‘Reprehensible retreat’: fury as Scottish ministers scrap carbon emissions pledge

‘Reprehensible retreat’: fury as Scottish ministers scrap carbon emissions pledge

Climate campaigners have accused Scottish ministers of being “inept” and “short-termist” after they scrapped Scotland’s target to cut carbon emissions by 75% by 2030.

Màiri McAllan, the Scottish net zero secretary, confirmed her government had abandoned that target and would also drop legally binding annual targets on reducing carbon emissions, after damning criticism from a UK advisory committee.

McAllan told MSPs this decision had been heavily influenced by the UK Climate Change Committee, which said last month the 2030 target was “no longer credible” because of inadequate action on home heating, transport, farming and nature restoration by Scottish ministers.

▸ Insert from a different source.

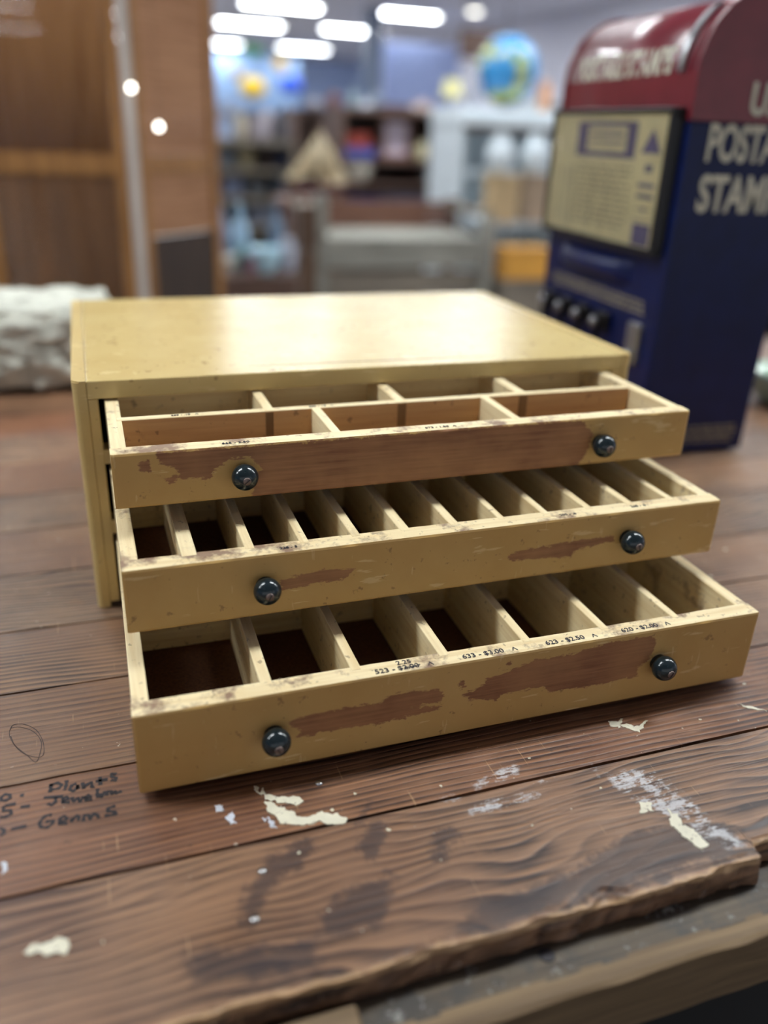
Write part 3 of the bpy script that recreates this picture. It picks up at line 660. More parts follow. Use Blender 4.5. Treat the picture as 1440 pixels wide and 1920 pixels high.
# display window: black frame, printed card, glass
FY0, FY1, FZ0, FZ1 = .012, .353, .283, .463; PX = .020
bm = bmesh.new()
for q in ((FY0, FY1, FZ0, FZ0 + .007), (FY0, FY1, FZ1 - .007, FZ1), (FY0, FY0 + .007, FZ0 + .007, FZ1 - .007), (FY1 - .007, FY1, FZ0 + .007, FZ1 - .007)):
    add_box(bm, -PX, .001, q[0], q[1], q[2], q[3], 0, .001)
fin('window_frame', bm, M_BLACK, mb)
box('price_card', -PX + .004, -.002, FY0 + .007, FY1 - .007, FZ0 + .007, FZ1 - .007, M_CARD, mb)
box('window_pane', -PX + .001, -PX + .0025, FY0 + .0065, FY1 - .0065, FZ0 + .0065, FZ1 - .0065, M_GLASS, mb)
xp = -PX + .0034
def pbar(bm, ya, yb, za, zb, mi=0): add_box(bm, xp, xp + .001, ya, yb, za, zb, mi)
bm = bmesh.new()
# header blocks in strips around pale print, triangle and stamp squares
pbar(bm, .095, .265, .440, .446); pbar(bm, .095, .265, .400, .407); pbar(bm, .095, .120, .407, .440); pbar(bm, .235, .265, .407, .440); pbar(bm, .13, .225, .418, .421); pbar(bm, .13, .225, .428, .432)
v3 = [bm.verts.new((xp, y, z)) for y, z in ((.030, .408), (.078, .408), (.054, .438))]; bm.faces.new(v3)
for z in (.366, .352): pbar(bm, .034, .074, z, z + .005)
pbar(bm, .028, .072, .292, .320)
pbar(bm, .045, .062, .385, .394); pbar(bm, .048, .058, .336, .341)
fin('printed_header', bm, M_PURP, mb)
bm = bmesh.new(); random.seed(5)
for r_ in range(11):
    z = .386 - r_ * .0078; y = .250
    while y > .10:
        l = random.uniform(.010, .028); pbar(bm, max(.095, y - l), y, z, z + .0026); y -= l + random.uniform(.004, .010)
for y in (.31, .285, .27, .262, .20, .16): pbar(bm, y, y + .0012, .30, .385)
for z in (.304, .318, .332): pbar(bm, .033, .073, z + .02, z + .0215)
fin('printed_lines', bm, M_PRINT, mb)
# delivery lip, small legend, coin slides
bm = bmesh.new()
n_ = 14; ring = []
for k in range(n_ + 1):
    a_ = math.pi * k / n_
    ring.append([bm.verts.new((-.020*math.sin(a_)*math.sin(math.pi*min(1, max(0, u)))**.4, .085 + .215*u, .250 + .018*math.cos(a_))) for u in [j/16 for j in range(17)]])
for a_, b_ in zip(ring, ring[1:]):
    for j in range(16): f = bm.faces.new((a_[j], a_[j+1], b_[j+1], b_[j])); f.smooth = True
bmesh.ops.remove_doubles(bm, verts=bm.verts, dist=1e-6)
fin('delivery_lip', bm, M_BLUE, mb)
bm = bmesh.new(); random.seed(9)
for r_, z in enumerate((.214, .207, .200)):
    y = .325
    while y > .04:
        l = random.uniform(.008, .022); add_box(bm, -.0008, .0005, max(.035, y - l), y, z, z + .0038); y -= l + .004
fin('front_legend', bm, M_PRINT, mb)
for k, y in enumerate((.315, .255, .195, .135)):
    bm = bmesh.new(); add_box(bm, -.012, .001, y - .018, y + .018, .160, .186, 0, .002)
    cs = fin('coin_slide', bm, M_BLACK, mb)
    bm = bmesh.new(); add_box(bm, -.020, -.010, y - .004, y + .004, .110, .178, 0, .0015); fin('slide_lever', bm, M_BLACK, cs)
    bm = bmesh.new(); add_lathe(bm, [(.0075, 0), (.0085, .003), (.006, .006), (0, .0065)], 20, 0, Matrix.Translation((-.019, y, .172)) @ Matrix.Rotation(-math.pi/2, 4, 'Y'))
    fin('push_button', bm, M_CHROME, cs)
bm = bmesh.new(); add_box(bm, -.008, .001, .030, .060, .130, .188, 0, .002); cp = fin('coin_return', bm, M_CHROME, mb)
bm = bmesh.new(); add_lathe(bm, [(.008, 0), (.009, .004), (.006, .009), (0, .010)], 20, 0, Matrix.Translation((-.008, .045, .142)) @ Matrix.Rotation(-math.pi/2, 4, 'Y')); fin('return_button', bm, M_CHROME, cp)
bm = bmesh.new(); random.seed(4)
for z in (.040, .033, .026, .019):
    x = .030
    while x < .160:
        l = random.uniform(.006, .020); add_box(bm, x, min(.165, x + l), -.0006, .0005, z, z + .0036); x += l + .003
fin('maker_legend', bm, M_PRINT, mb)
for x, y in ((.02, .03), (.162, .03), (.02, .33), (.162, .33)): lathe('rubber_foot', [(.012, 0), (.013, .003), (.012, .0045)], M_BLACK, mb, (x, y, 0), 16)

for r_ in (cab, mb): r_.location.z += .0007

# ------------------------------------------------------------------ room
M_FLOOR = flat('bounce_shop_floor', srgb(150, 142, 134), .5, .12, 3)  # floor kept pale so that it bounces light up to the ceiling
M_CEIL = flat('grey_ceiling_tile', srgb(206, 208, 222), .8, .05, 2)
M_WALLB = flat('pale_blue_wall', srgb(176, 194, 224), .8, .06, 1)
M_WALLR = flat('white_wall', srgb(226, 226, 238), .8, .04, 1)
def struct(name, *a, **k): o_ = box(name, *a, **k); o_['kind'] = 'structure'; return o_
struct('floor', -8, 7.6, -7, 25.3, FLOOR - .1, FLOOR, M_FLOOR)
struct('ceiling', -8, 7.6, -7, 25.3, CEIL, CEIL + .1, M_CEIL)
struct('wall_back', -8, 7.6, 25, 25.3, FLOOR, CEIL, M_WALLB)
struct('wall_right', 7.3, 7.6, -7, 25, FLOOR, CEIL, M_WALLR)
struct('wall_left', -8, -7.7, -7, 25, FLOOR, CEIL, M_WALLB)
M_LAMP = emit('fluorescent_diffuser', (0.93, 0.98, 1, 1), PANEL_L)
M_LFR = flat('white_lamp_frame', srgb(220, 222, 226), .5, .03)
t0 = empty('ceiling_light', (0, 0, CEIL))
bm = bmesh.new()
for q in ((-.62, .62, -.17, -.15), (-.62, .62, .15, .17), (-.62, -.60, -.15, .15), (.60, .62, -.15, .15)): add_box(bm, q[0], q[1], q[2], q[3], -.03, -.002)
fr_ = fin('frame', bm, M_LFR, t0); df_ = box('diffuser', -.60, .60, -.15, .15, -.024, -.012, M_LAMP, t0)
LP = [(3.35, 21.7, 'left row, farthest'), (3.35, 17.2, 'left row, middle one in view'), (3.3, 14.2, 'left row, nearest in view'), (5.4, 21.4, 'right row, farthest'), (5.3, 16.9, 'right row, middle one in view'), (5.25, 14.0, 'right row, nearest in view')]
LP += [(x, y, None) for y in (10.4, 6.9, 3.6, .25) for x in (-3.0, -1.1, 1.55, 3.35, 5.3)] + [(x, y, None) for x in (-3.0, -1.1, 1.5) for y in (21.5, 17.2, 14.1)]  # far columns, hidden from view, added to brighten the back of the room
for k, (x, y, s_) in enumerate(LP):
    if k == 0: o_ = t0
    else:
        o_ = t0.copy(); C.objects.link(o_)
        for ch in (fr_, df_): c_ = ch.copy(); C.objects.link(c_); c_.parent = o_
    o_.location = (x, y, CEIL); o_['category'] = 'ceiling light'; o_['group'] = 'fluorescent ceiling lights'
    o_['label'] = ('glowing fluorescent ceiling light, ' + s_ + ' beneath the grey ceiling') if s_ else 'fluorescent ceiling light overhead, outside the photo'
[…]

Jamie Livingstone, the head of Oxfam Scotland, said the decision was a “reprehensible retreat caused by [the Scottish government’s] recklessly inadequate level of action to date. With scientists linking deadly heatwaves in west Africa to climate change and Dubai drowning in a deluge of rain, the urgency of climate action couldn’t be clearer.”

McAllan said the Scottish government would quadruple the number of electric vehicle chargers, “explore” a new integrated public transport ticket system, pilot emissions reduction schemes on livestock farms, consult on a new carbon tax for large rural estates, and use rates relief to subsidise green energy for businesses.

Livingstone said these “largely recycled measures represent baby steps forward rather than the giant leaps needed and are a thinly veiled distraction from ministers’ failure to deliver their existing climate commitments”.